[Task brief]
Count the lines below that contain the word "Blender" and give only that number.
++++ Dataset records
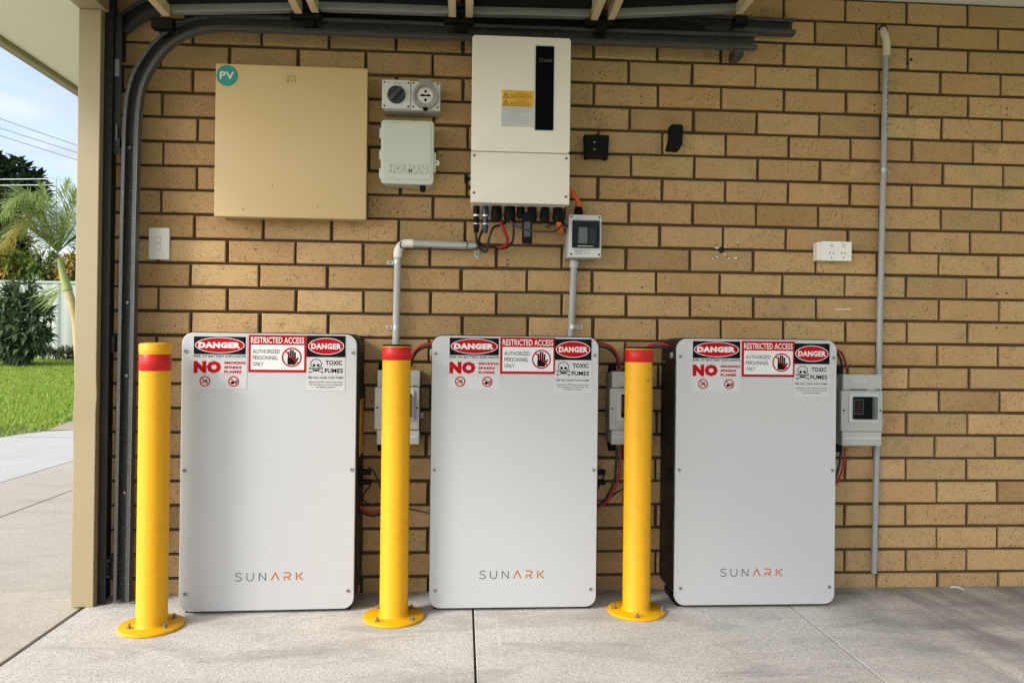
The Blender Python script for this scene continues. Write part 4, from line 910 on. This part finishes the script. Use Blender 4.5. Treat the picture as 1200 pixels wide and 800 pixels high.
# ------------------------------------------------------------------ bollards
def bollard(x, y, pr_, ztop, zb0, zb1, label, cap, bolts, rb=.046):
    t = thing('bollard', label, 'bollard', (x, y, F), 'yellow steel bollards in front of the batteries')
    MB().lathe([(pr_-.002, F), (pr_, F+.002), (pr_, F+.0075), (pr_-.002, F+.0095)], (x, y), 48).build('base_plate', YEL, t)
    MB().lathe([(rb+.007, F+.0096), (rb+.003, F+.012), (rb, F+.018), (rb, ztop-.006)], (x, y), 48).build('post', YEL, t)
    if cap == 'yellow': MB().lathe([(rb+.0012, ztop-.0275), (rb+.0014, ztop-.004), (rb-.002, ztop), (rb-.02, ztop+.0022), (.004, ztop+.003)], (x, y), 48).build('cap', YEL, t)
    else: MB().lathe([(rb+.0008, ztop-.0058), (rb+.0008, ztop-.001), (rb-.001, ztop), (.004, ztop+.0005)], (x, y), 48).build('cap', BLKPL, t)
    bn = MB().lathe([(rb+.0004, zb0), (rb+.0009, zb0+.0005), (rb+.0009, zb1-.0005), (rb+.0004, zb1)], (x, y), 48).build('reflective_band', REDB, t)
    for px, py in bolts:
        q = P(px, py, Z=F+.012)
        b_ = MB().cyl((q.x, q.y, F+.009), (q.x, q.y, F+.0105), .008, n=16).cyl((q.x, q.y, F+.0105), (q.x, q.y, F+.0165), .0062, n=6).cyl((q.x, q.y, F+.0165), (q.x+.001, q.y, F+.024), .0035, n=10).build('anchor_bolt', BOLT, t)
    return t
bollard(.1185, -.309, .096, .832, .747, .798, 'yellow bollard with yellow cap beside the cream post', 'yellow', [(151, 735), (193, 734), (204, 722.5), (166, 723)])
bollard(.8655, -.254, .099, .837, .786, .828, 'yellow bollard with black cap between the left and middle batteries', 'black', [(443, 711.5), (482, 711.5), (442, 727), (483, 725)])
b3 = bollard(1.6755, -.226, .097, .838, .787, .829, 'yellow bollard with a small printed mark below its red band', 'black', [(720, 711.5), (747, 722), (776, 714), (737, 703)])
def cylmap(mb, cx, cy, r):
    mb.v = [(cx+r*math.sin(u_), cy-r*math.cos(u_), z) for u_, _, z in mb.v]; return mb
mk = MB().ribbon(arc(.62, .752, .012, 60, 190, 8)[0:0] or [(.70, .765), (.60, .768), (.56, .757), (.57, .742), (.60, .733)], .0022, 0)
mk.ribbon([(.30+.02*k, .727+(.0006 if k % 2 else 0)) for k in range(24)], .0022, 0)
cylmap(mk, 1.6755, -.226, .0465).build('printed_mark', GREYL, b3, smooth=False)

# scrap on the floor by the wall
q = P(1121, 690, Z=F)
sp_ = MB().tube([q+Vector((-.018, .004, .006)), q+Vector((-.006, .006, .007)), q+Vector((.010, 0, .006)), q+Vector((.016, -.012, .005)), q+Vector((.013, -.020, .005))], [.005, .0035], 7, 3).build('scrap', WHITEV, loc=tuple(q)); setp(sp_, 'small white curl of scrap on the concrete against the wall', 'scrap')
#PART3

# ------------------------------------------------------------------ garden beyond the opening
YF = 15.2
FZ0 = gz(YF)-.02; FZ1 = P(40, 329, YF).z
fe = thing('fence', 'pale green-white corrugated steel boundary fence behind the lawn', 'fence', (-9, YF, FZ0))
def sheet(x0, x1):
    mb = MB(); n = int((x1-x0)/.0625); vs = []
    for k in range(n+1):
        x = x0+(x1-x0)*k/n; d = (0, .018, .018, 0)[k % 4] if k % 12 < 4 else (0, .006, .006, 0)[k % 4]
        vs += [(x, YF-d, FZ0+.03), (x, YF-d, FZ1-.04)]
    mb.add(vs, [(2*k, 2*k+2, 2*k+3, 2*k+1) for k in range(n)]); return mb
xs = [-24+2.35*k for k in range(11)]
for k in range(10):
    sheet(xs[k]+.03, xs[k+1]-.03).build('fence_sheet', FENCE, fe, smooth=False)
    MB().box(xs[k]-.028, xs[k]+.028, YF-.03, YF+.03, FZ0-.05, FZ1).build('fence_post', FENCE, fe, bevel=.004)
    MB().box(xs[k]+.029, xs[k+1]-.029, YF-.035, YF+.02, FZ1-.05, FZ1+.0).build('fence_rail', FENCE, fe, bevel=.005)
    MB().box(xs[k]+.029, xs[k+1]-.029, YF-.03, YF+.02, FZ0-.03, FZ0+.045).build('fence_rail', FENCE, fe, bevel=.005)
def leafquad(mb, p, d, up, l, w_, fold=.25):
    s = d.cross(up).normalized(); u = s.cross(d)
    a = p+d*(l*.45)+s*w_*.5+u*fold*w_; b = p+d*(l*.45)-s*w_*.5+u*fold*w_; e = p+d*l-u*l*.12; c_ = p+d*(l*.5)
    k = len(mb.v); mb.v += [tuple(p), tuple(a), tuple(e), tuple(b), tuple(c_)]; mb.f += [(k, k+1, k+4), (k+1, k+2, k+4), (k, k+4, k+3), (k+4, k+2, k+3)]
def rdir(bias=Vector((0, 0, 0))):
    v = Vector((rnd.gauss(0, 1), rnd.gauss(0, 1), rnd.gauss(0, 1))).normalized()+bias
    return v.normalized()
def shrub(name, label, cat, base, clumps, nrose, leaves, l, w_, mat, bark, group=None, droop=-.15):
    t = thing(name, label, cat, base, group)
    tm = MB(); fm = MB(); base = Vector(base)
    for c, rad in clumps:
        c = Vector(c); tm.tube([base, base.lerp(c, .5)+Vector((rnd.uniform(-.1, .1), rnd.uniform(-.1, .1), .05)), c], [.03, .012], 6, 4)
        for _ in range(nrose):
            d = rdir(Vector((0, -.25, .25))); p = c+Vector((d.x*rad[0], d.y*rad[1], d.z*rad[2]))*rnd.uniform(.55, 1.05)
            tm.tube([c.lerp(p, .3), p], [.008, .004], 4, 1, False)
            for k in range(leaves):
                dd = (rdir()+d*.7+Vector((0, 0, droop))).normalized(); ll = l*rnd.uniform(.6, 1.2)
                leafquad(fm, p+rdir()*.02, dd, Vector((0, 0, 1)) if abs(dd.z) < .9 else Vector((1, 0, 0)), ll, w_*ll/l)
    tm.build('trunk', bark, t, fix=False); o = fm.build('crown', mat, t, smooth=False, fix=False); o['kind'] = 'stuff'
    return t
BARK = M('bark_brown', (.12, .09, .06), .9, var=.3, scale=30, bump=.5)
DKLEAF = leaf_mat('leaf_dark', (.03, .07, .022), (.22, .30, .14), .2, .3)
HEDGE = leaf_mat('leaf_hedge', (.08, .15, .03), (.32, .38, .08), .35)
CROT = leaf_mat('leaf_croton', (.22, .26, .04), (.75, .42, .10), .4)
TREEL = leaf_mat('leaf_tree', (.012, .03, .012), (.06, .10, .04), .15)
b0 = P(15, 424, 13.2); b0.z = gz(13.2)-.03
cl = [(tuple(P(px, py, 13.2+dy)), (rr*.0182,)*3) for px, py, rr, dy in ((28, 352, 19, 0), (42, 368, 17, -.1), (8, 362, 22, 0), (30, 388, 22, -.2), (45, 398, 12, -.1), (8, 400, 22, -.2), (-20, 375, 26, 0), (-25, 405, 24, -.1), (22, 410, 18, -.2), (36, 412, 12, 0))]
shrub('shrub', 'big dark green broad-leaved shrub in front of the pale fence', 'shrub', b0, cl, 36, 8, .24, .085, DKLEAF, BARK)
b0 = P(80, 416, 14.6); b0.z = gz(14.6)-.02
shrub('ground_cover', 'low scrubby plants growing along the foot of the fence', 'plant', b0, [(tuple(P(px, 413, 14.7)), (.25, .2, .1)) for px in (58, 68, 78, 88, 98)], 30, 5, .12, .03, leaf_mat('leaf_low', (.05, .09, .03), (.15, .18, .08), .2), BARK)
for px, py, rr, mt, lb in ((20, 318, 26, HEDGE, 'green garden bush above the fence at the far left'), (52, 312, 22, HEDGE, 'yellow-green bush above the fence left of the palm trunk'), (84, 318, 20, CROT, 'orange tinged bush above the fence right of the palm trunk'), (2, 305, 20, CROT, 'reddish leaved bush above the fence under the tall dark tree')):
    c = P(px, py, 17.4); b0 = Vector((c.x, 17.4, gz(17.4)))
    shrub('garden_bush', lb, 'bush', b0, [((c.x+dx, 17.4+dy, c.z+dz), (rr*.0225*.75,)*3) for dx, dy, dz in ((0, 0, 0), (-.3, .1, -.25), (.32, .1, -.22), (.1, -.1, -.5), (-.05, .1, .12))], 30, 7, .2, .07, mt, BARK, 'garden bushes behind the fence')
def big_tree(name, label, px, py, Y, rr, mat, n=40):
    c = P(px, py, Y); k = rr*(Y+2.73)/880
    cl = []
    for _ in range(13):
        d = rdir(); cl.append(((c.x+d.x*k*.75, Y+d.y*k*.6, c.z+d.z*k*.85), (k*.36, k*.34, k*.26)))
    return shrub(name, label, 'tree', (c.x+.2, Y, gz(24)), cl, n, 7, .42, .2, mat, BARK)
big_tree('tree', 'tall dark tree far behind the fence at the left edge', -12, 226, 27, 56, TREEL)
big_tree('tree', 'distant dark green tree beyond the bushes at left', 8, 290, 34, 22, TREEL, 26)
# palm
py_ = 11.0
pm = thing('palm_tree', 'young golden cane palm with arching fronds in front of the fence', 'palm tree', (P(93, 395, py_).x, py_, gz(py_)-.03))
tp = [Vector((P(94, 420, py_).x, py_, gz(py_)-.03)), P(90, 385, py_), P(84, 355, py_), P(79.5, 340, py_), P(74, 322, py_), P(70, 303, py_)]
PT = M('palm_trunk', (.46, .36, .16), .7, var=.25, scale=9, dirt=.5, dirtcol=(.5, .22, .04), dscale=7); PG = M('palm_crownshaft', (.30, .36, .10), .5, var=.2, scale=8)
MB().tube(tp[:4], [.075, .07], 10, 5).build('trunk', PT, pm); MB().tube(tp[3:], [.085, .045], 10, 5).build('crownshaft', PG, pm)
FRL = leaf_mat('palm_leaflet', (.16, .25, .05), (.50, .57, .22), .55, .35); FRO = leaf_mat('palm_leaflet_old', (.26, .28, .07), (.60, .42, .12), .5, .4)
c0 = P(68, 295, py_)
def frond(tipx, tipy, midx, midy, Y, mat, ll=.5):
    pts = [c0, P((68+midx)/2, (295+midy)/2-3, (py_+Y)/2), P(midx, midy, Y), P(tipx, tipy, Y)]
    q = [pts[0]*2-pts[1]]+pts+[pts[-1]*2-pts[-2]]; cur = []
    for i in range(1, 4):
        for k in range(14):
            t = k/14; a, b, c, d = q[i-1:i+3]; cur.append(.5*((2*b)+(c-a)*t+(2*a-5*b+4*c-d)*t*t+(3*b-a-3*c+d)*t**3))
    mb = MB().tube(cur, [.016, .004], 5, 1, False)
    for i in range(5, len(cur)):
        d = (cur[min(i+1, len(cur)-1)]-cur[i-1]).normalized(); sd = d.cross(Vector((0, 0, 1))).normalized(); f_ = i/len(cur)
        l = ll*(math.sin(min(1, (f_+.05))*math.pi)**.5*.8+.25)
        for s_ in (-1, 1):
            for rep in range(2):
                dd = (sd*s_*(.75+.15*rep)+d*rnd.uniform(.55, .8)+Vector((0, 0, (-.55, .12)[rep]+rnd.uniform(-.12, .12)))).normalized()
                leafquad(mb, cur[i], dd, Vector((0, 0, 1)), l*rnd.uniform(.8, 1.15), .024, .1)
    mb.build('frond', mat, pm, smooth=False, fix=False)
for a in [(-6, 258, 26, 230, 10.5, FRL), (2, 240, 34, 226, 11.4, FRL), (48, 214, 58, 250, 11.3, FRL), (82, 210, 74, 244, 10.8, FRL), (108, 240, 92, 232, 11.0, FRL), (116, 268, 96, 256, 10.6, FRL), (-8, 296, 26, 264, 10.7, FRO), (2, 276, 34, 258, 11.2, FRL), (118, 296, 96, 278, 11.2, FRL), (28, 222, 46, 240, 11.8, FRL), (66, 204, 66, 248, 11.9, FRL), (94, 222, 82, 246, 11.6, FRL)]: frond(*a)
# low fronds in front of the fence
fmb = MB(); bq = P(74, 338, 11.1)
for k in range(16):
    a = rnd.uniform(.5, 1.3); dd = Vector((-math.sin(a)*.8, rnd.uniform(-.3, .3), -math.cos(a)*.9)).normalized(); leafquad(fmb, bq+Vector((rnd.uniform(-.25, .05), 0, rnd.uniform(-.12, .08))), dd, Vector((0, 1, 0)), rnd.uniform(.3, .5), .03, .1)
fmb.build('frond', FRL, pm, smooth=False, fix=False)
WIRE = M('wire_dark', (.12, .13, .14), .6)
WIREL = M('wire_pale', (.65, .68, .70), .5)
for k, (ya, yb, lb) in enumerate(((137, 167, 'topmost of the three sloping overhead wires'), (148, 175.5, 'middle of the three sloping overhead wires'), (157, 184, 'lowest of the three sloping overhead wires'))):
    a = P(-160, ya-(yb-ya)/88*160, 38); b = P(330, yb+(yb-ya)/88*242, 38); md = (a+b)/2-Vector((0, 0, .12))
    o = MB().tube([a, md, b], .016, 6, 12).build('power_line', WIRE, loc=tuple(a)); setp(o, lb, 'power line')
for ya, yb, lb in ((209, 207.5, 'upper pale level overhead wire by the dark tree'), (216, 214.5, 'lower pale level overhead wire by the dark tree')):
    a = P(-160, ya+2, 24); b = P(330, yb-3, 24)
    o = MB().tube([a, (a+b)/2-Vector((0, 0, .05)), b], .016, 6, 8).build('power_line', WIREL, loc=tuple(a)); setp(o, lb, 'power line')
++++++++
++++ Dataset records
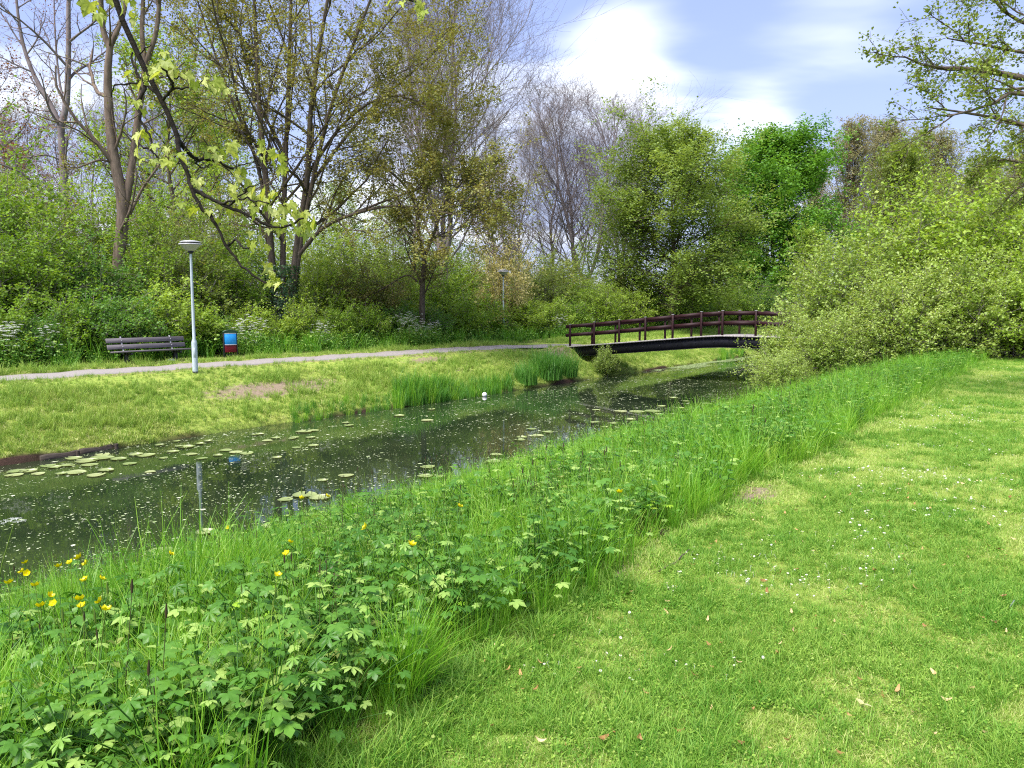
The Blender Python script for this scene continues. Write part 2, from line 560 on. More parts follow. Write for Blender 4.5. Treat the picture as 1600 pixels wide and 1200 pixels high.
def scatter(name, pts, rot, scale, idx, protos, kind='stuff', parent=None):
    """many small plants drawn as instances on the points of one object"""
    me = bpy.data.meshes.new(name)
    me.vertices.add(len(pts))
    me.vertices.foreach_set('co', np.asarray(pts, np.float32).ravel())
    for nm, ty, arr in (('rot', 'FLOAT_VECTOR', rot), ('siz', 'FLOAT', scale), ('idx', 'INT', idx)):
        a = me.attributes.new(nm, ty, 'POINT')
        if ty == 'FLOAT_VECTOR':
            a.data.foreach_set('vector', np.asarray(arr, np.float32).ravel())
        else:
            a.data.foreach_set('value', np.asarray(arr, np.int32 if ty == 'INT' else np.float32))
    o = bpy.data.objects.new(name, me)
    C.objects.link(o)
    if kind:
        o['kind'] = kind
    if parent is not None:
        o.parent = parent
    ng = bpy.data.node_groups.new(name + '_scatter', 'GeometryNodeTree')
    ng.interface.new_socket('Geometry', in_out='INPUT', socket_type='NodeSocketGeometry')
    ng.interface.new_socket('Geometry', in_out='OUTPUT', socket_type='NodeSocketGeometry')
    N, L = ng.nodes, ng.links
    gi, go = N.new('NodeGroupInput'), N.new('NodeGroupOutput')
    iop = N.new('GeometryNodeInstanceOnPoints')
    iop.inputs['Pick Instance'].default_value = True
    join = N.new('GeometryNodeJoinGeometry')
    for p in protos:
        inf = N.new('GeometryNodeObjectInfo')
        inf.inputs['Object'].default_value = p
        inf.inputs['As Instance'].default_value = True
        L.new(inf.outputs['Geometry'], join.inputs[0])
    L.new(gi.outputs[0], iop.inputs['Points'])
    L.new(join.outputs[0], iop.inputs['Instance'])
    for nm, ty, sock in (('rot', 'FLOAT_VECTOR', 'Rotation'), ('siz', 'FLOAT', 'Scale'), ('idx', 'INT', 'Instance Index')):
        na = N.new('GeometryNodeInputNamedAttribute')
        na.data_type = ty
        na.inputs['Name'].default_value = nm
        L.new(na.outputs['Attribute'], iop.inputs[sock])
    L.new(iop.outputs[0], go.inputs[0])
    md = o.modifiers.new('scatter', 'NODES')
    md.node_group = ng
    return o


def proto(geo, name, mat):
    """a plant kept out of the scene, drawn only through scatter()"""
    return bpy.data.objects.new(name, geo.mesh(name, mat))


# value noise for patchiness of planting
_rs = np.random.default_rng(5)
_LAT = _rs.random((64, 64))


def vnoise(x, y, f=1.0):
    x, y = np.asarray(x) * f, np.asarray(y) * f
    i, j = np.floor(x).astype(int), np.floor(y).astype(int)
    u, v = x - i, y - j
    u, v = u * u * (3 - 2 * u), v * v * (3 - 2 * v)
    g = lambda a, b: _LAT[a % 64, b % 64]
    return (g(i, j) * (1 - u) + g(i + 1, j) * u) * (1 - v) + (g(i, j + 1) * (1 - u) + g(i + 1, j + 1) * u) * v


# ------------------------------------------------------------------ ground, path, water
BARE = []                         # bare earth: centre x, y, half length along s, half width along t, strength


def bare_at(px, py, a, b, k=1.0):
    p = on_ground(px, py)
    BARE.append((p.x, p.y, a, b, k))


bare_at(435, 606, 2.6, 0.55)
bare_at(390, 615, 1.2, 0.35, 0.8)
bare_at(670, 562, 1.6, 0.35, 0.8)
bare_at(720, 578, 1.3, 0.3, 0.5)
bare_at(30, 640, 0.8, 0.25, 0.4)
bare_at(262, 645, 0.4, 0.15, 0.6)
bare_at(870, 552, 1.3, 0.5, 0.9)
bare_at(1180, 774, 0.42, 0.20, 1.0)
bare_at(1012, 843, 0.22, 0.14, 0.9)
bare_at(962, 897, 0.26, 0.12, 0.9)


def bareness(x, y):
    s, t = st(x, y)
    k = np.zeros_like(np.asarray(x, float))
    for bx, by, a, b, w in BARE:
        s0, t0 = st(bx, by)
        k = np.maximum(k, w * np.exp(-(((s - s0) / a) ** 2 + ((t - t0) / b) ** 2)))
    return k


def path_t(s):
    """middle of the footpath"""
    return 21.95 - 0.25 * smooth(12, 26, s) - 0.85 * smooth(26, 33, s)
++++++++
[Final result]
2